For a couple of months now, my husband has immersed himself in the world of 3D printing. A colourful library of filaments is steadily piling up in his workshop, each spool representing a new potential for precision in plastic. In my world, this means of production stands as the ultimate antithesis to my values. To me, there is nothing more lifeless than an object birthed from code and synthetic layers; it is the very definition of soul-less.
Yet, I find myself fascinated by the joy I observe in him. He creates with a sense of genuine purpose, printing everything from specialized spare parts for his power tools to elegant, highly functional plant pots with deep reservoirs that simply cannot be found in shops. It is his passion for these bespoke solutions that begins to breathe a strange kind of life into the material.
A recent journey to Christkindl in Steyr – a lovely historic town in Upper Austria where I spent five formative years at school – offered a bridge between our two disparate realities. At the heart of the altar at the pilgrimage church there sits the original "Christkindl", a small, delicate figure of the infant Jesus made of wax by a local nun in the 17th century. It is an object radiating with history and the quiet intensity of handmade devotion. I left the site carrying a small Andachtsbildchen (a traditional devotional image) of this child, a paper echo of that centuries-old soul.
I eventually asked my husband to print a frame for it. I wanted something very simple, a clean vessel that would not dilute or distract from the image itself, finished with a small loop so I could hang it on our Christmas tree.
As I held the result, I was struck by the contradiction.

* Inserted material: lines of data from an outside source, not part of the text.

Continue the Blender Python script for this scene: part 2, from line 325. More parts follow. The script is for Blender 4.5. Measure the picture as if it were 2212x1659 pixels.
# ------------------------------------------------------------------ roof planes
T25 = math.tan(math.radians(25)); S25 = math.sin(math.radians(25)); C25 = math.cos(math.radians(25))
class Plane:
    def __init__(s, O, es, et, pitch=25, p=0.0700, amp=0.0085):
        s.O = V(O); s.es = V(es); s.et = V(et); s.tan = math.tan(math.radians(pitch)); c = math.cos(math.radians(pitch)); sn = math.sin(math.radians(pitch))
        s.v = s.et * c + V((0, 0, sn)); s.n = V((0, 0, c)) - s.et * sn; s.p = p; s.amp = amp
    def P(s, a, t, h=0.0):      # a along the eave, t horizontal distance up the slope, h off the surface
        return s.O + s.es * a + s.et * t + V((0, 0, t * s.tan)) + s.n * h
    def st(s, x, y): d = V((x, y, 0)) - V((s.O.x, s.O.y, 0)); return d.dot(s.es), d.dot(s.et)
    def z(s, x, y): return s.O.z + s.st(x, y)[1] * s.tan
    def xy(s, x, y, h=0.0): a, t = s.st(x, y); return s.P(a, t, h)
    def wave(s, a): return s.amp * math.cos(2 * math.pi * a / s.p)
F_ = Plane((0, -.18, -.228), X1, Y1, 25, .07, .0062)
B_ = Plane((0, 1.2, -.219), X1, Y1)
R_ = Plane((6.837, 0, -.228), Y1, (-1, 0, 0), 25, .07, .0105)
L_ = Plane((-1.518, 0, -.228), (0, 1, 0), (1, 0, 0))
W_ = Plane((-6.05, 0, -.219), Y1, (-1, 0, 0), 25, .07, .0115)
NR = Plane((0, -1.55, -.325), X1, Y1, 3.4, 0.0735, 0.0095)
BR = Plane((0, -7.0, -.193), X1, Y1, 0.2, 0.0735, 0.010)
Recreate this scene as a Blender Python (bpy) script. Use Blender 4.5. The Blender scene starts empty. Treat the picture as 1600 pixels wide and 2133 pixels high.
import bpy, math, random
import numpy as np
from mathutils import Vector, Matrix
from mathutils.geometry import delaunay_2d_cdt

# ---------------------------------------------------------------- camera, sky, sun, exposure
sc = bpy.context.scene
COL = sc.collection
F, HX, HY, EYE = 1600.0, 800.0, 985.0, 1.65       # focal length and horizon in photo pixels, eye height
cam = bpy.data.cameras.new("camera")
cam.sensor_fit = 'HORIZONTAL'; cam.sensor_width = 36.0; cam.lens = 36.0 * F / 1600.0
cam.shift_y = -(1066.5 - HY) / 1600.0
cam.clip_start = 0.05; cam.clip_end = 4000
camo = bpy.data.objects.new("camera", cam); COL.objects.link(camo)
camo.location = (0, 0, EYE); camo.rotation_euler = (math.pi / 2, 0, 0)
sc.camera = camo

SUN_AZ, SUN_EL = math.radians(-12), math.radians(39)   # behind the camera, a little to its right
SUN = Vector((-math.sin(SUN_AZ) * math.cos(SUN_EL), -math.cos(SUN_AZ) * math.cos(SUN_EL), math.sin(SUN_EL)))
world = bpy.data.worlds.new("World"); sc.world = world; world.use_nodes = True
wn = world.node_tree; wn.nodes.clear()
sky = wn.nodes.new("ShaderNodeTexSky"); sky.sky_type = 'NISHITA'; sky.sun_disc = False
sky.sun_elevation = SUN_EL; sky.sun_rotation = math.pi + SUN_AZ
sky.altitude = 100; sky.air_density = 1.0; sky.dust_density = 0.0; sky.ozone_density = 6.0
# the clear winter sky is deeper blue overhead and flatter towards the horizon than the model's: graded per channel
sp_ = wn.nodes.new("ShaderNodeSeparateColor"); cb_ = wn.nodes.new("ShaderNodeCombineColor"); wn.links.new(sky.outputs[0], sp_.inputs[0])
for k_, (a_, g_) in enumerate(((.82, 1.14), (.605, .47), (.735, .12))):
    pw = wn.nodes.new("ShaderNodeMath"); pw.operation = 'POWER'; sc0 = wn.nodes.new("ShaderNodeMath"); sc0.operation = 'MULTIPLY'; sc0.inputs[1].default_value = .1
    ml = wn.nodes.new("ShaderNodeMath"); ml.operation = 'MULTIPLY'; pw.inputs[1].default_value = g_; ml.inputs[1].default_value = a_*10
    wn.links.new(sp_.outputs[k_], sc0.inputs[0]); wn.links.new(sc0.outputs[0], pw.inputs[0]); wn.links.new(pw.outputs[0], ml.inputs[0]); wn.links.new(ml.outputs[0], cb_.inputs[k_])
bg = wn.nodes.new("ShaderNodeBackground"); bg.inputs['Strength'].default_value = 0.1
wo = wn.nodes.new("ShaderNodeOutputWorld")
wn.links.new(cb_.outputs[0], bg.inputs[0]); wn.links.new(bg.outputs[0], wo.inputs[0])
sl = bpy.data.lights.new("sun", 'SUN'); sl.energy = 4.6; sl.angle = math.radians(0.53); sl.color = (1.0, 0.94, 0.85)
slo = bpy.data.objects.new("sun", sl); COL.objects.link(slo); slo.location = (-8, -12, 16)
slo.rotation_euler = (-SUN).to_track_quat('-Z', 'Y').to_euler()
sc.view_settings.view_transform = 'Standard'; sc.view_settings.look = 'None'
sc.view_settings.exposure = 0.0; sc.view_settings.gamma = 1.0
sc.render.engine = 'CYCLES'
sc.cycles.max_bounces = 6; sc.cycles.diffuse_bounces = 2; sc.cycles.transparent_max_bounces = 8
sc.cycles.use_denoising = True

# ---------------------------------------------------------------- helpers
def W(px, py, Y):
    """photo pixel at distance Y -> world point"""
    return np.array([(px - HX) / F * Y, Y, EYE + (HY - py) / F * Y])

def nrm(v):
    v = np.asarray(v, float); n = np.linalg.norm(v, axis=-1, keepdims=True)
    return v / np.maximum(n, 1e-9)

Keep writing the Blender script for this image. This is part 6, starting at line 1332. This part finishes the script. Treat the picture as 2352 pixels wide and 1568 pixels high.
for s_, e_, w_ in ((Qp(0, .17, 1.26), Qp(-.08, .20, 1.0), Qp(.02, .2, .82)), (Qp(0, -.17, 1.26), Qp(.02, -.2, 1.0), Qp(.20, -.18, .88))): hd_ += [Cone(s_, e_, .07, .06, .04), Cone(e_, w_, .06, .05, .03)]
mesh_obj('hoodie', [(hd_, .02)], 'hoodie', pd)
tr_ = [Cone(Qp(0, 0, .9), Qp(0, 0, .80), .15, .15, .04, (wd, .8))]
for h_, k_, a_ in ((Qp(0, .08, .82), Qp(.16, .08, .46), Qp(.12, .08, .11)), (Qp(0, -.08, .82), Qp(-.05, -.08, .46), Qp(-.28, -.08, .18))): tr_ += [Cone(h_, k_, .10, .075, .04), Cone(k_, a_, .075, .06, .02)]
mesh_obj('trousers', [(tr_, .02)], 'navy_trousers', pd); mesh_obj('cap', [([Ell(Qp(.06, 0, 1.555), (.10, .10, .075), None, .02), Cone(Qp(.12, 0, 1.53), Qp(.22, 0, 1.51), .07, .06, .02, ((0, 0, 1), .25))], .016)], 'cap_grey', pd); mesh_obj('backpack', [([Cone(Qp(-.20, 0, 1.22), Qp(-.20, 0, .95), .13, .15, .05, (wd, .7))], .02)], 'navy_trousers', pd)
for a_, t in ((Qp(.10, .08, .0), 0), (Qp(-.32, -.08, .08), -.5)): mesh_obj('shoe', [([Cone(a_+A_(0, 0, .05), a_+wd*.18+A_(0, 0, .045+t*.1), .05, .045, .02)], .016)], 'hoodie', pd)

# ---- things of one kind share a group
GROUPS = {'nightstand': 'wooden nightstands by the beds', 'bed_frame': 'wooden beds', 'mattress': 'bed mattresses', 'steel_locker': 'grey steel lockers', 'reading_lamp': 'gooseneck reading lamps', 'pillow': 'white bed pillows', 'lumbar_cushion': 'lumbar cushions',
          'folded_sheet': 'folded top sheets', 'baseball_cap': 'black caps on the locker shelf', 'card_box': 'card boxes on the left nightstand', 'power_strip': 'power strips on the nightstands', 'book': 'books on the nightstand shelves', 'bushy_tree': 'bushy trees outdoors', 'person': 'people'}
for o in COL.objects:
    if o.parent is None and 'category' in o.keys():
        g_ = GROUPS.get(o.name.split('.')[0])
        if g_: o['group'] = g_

Here was an object from a world I often find appalling – synthetic and machine-made – yet it was undeniably vibrant. Because it had been created upon my request, with the specific intention of housing something I treasure, the meaning we both poured into it began to animate the plastic.
It leads me to a profound, almost unsettling question: If we can breathe life into a 3D-printed frame simply through our own perception and the joy of creation, does my vocation at Bespoke Vienna become obsolete? If the observer and the intention provide the soul, does the origin of the object truly matter?
I have come to believe that the answer lies in the difference between a mirror and a source. A 3D-printed object can be a perfect mirror, reflecting our personal stories and practical needs back at us. But the artisan's work – like that 17th-century wax child – is a source. It holds an intrinsic, radiating truth that exists independently of our gaze. The "alchemy of meaning" allows the modern to serve the sacred, but it only confirms that our world still hungers for objects worthy of the immense breath we give them.